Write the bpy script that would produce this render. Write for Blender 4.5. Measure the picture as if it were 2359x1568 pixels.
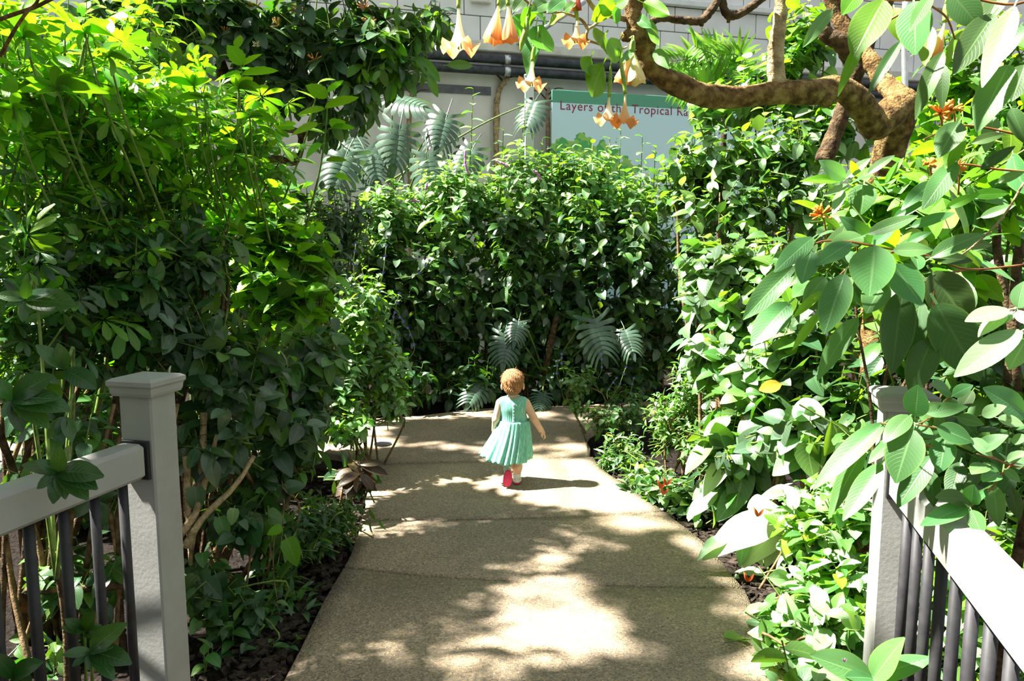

..............................

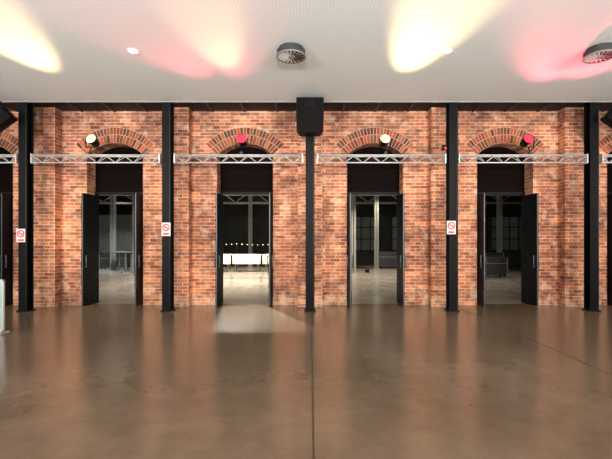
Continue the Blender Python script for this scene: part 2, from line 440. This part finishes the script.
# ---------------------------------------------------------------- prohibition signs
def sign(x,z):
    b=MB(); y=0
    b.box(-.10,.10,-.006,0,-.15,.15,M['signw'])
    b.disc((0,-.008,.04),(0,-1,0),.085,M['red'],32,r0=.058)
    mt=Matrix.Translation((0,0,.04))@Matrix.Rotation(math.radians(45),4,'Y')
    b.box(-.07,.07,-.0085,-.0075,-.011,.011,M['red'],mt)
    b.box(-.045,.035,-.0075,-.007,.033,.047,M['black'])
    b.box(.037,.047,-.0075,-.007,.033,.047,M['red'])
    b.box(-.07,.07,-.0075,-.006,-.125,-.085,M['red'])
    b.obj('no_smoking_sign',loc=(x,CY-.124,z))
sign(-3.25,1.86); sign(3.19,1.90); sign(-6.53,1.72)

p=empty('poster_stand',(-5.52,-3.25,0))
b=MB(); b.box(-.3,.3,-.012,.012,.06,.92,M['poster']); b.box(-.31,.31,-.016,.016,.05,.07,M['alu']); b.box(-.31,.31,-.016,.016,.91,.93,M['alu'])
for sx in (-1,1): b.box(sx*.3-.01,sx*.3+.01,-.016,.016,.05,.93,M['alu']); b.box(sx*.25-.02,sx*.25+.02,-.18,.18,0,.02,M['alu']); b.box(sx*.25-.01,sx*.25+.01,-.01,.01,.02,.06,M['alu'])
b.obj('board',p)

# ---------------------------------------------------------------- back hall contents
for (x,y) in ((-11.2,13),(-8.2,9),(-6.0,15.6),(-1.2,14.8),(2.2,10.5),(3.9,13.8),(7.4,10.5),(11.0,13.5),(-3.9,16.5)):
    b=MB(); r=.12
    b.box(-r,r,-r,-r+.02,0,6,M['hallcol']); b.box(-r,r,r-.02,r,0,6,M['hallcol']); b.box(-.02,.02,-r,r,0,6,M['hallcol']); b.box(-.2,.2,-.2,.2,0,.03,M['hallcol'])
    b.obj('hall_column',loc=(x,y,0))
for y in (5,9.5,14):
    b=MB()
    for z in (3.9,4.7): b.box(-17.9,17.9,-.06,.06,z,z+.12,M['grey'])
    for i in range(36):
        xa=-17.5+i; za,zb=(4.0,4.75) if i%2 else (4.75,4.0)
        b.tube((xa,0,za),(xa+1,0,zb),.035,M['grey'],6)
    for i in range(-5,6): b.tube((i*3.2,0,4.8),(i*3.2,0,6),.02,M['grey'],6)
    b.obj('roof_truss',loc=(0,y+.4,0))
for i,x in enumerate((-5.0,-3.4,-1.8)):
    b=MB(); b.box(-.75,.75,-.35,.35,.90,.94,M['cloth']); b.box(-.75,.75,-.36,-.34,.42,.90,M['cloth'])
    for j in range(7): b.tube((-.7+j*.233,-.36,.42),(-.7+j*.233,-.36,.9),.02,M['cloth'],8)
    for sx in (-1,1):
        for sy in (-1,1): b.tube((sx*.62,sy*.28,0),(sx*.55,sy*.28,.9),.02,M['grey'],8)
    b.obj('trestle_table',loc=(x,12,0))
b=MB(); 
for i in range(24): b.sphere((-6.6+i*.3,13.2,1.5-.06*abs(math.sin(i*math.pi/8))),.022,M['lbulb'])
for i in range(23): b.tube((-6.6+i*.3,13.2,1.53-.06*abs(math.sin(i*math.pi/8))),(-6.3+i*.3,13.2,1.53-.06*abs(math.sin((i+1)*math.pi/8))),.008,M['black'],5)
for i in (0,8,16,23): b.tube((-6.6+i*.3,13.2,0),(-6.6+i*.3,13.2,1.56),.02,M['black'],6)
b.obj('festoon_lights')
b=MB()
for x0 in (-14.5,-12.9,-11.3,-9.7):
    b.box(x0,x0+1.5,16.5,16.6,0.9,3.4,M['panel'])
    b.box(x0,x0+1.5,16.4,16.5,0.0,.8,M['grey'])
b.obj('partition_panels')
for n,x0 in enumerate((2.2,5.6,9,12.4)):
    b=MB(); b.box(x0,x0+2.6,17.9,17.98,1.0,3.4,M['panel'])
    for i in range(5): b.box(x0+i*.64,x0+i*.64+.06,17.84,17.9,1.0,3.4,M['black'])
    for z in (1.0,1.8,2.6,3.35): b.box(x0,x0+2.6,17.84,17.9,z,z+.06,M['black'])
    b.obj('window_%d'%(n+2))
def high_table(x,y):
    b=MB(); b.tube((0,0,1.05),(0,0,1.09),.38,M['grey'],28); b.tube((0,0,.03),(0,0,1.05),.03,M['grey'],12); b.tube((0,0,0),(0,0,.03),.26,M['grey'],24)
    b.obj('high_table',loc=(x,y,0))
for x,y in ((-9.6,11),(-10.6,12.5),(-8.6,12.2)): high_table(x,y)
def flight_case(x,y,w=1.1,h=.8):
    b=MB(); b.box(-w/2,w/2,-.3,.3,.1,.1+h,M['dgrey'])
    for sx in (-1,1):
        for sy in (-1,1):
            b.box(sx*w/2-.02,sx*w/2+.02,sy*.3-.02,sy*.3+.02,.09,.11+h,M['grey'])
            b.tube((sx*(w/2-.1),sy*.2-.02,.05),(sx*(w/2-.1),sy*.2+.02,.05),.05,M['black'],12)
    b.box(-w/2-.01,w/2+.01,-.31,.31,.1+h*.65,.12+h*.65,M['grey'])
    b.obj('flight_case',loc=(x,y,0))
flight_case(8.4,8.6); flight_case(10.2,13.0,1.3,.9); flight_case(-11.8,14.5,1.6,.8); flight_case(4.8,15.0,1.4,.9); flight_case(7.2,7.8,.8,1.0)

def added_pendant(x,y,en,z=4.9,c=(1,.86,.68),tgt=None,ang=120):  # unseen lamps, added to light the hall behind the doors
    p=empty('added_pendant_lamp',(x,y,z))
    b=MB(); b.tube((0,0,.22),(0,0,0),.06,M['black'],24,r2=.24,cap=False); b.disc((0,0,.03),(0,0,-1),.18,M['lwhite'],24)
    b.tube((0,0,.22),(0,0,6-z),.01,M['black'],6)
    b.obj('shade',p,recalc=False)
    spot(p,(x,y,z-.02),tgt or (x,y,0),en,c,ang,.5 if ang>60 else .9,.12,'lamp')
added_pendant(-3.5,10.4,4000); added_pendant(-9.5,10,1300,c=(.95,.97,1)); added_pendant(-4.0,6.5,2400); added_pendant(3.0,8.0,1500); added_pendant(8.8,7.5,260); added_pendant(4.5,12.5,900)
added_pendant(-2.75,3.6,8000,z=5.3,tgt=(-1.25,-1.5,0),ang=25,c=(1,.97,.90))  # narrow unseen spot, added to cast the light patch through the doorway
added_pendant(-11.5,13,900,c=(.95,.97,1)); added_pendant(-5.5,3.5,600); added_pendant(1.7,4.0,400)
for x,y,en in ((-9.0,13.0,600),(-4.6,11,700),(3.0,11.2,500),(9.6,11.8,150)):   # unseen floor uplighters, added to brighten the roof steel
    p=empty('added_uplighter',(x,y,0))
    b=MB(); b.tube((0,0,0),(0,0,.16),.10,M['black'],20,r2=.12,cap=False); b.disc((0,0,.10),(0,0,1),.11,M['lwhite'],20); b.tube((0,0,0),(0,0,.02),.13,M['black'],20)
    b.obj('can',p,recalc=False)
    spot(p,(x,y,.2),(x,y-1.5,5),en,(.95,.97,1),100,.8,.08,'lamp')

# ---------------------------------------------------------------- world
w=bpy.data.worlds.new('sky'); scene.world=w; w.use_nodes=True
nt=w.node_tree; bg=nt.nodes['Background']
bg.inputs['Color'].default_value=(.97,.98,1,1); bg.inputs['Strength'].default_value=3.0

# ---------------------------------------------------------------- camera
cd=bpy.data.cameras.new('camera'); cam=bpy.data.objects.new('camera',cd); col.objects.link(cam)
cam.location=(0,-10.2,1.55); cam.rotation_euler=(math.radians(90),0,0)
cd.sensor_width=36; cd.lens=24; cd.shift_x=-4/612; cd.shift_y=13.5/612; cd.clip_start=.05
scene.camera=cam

..............................

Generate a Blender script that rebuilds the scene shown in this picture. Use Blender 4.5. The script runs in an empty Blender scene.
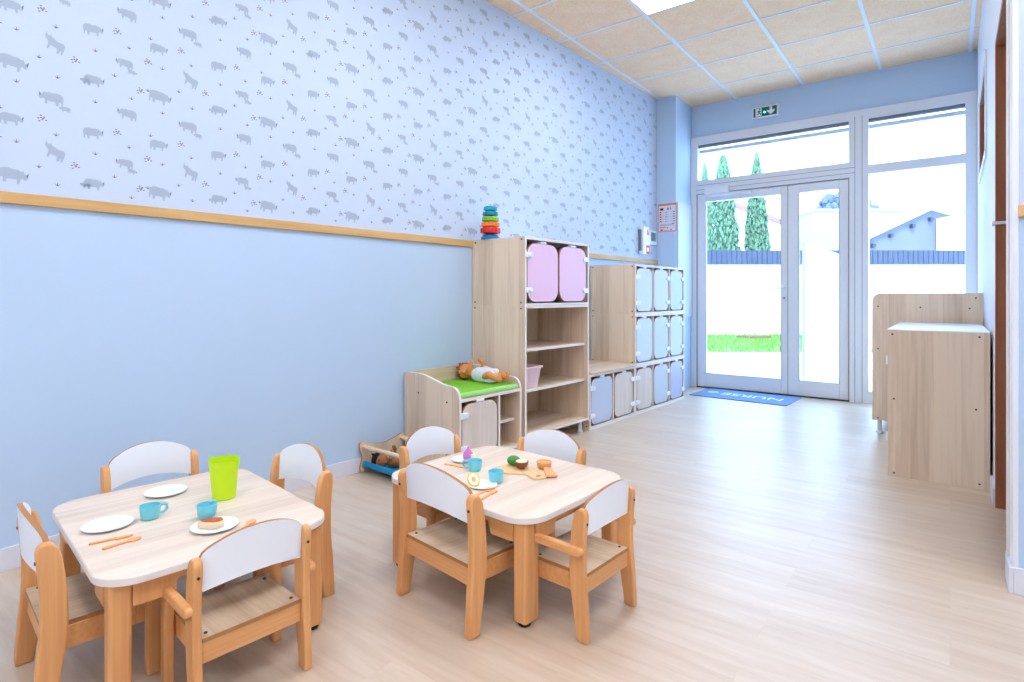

..............................

● What to work on: Check each line above for the word "empty" and copy the ones that have it.

● Reply:
p=empty('poster_stand',(-5.52,-3.25,0))
    p=empty('added_pendant_lamp',(x,y,z))
    p=empty('added_uplighter',(x,y,0))
Generate a Blender script that rebuilds the scene shown in this picture. Use Blender 4.5. The script runs in an empty Blender scene.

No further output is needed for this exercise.